Halbuki bireysel veya toplumsal “öteki” bizi ve içinde bulunduğumuz toplumu var eden en kalifiyeli güçtür. Peki neden ötekileştiririz ötekini ? Kendi acizliğimizi örtmek için mi , yoksa toplumsal erkin iktidarı üzerinden güç devşirmek için mi ? Ta ilkokul sıralarında çoğunluğun içinde yer almanın bizi güçlü bir birey kılacağını öğrenmiştik; fikirlerimizin, davranışlarımızın yanlış olduğunu bilsek bile çoğunluğun tarafında yer alıyorsak bu fikirlerimiz ve davranışlarımız koşulsuz kabul olarak görülürdü . Bizler yaşanılan olaylara, durumlara karşı ötekininde bizim gibi düşünmesi, hissetmesi ve davranmasını isteriz. Hal böyleyken İnsan özgür bir irade karşısında ötekini dışlar yabancılaştırır düşmanlaştırır. Ötekini kendi varlığına bir tehdit olarak algılayan insan , kibir ve haset içinde empatiden uzaktadır. Kendi dışındakilerine karşı göstermiş olduğu bu izolasyon aslında kendi varoluşuna açmış olduğu derin bir dehlizdir. Kendi korkularının karanlığında tutsak olduğunu fark edemeyecektir lakin unutulmamalıdır ki bireysel veya toplumsal travmaya uğrayanlar daha büyük travmaların sebebi olmaktadırlar Buna verilecek en iyi örneğin 2. Dünya Savaşında Naziler’in Yahudi soykırımını vermek yanlış olmaz sanırım. Tarihten günümüze başımızı çevirdiğimizde ise sosyal medyanın ötekiye beşiklik eden farklı bir alan olarak tezahür ettiğini görebiliriz. Ötekiyi anlamaya onun deneyimini yaşamaya dayanan empati duygusunu yaratmak yerine kısa sürede bir linç ortamına dönebilen bı mecrada da ötekiyi yok etme üzerinden kendi varoluş çabalarını görmek mümkündür günlük hayatımızda ötekileştirme sorunsalıyla karşı karşıya kaldığımız durumlar bir hayli fazladır : yaşam tarzı kılık kıyafeti , saç tarzı vb. farklı olan insanlarla karşılaşınca Hemen o insanları toplumun değer yargılarıyla bağdaşmadığını dile getirir onları açık yahut üstü kapalı şekilde hizaya getirmeye çalışırız. Amaçladığımız şey eleştirdiğimiz insanları kendi Ülkü’müz üzerinde temize çekmektir. Kendi fikirlerimizi iyiyi veya kötüyü ( kendimize göre iyi kötü ) ayıran turnusol kağıdı gibi görürüz. Fark edilmeyen bu durumun beraberinde farklılığın zenginliğini görmememize , kalbimizin ve zihnilerimizin nasırlaşmasana sebep olacağıdır.

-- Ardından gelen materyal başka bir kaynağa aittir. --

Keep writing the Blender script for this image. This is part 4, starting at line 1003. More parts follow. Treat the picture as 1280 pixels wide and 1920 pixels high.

Tarihsel ve gündelik sosyolojiye baktığımızda ise benzer inanç , ideoloji ve fikirle beslenen insanların azınlık olarak gördüğü toplumlara karşı kendi fikirlerini dayattığı , farklı olan fikir ve düşüncelere karşı ötekileştirme politikalarıyla toplum mühendisliğine soyunduğu görülmektedir. Fikren , kalben kendisine benzemeyen insanları toplumsal lince bile uğratmaktan çekinmeyen bir sosyolojinin varlığı zamanın berisinde ve ötesinde hep var olmuştur. Bu sosyolojinin varlığı , toplumsal ayrışma ve kutuplaşmanın “öteki” üzerindeki tarihsel travmanın derinleştireceğinden bihaberdir. Bu durum , genetik ve kültürel kodlarla geleceğimiz adına toplumsal travma yaratacağı ve bu travmayla beraber kutuplaşan toplumların birlik , bütünlük çöküşlerini hazırlayacağıyla kaçınılmaz olacaktır .

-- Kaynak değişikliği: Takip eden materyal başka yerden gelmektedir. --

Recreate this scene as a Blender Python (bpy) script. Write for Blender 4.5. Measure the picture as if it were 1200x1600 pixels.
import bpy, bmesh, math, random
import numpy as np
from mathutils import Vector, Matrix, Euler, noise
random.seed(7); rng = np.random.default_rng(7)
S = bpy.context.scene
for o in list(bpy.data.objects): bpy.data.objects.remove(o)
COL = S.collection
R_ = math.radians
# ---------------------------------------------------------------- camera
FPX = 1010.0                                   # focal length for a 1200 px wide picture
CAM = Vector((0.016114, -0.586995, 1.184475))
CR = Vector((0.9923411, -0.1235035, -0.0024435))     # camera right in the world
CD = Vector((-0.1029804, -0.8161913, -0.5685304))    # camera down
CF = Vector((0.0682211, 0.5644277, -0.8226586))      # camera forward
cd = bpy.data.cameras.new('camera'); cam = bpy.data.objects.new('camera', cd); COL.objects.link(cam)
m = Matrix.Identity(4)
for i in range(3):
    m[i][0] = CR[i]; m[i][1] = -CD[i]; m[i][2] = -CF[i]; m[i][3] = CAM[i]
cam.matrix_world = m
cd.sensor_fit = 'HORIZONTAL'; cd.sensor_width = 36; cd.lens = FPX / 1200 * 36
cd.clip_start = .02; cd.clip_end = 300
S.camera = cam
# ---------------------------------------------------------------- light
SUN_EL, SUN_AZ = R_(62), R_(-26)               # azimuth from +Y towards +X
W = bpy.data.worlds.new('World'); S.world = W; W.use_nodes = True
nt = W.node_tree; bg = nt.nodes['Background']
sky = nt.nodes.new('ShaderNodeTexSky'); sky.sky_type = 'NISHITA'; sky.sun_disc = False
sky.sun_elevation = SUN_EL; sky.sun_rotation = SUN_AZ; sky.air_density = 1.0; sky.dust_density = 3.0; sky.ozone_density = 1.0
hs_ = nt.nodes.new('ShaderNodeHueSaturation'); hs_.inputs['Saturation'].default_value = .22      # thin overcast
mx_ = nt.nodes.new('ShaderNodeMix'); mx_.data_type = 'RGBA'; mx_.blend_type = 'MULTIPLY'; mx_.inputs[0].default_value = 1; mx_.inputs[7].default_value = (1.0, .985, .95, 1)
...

Unutulmamalıdır ki “Her yasak kendi isyancısını doğurduğu “ gibi her ötekileştirmenin de kendine , benliğine olan ötekini oluşturacağıdır. Kendi varoluş serüvenimizi oluştururken bilmeliyiz ki ötekinin varlığı bizim varoluş ve anlam arayışımızın aynası konumundadır. Yalom’un dediği gibi, Hayat serüvenini seyircisiz yaşamak insanoğlunun başına gelebilecek en kötü duygulardan biridir!
Yaşam bir tiyatroysa dini , ırkı , fikri farklı olan her izleyici sizin hikayenizi anlamlı ve zenginleştirecek birer figürdür. Bu yaşamda yürüyebilmek ve yarını oluşturmak için ötekinin varlığı bizim varoluşumuzun mihenk taşı olacaktır.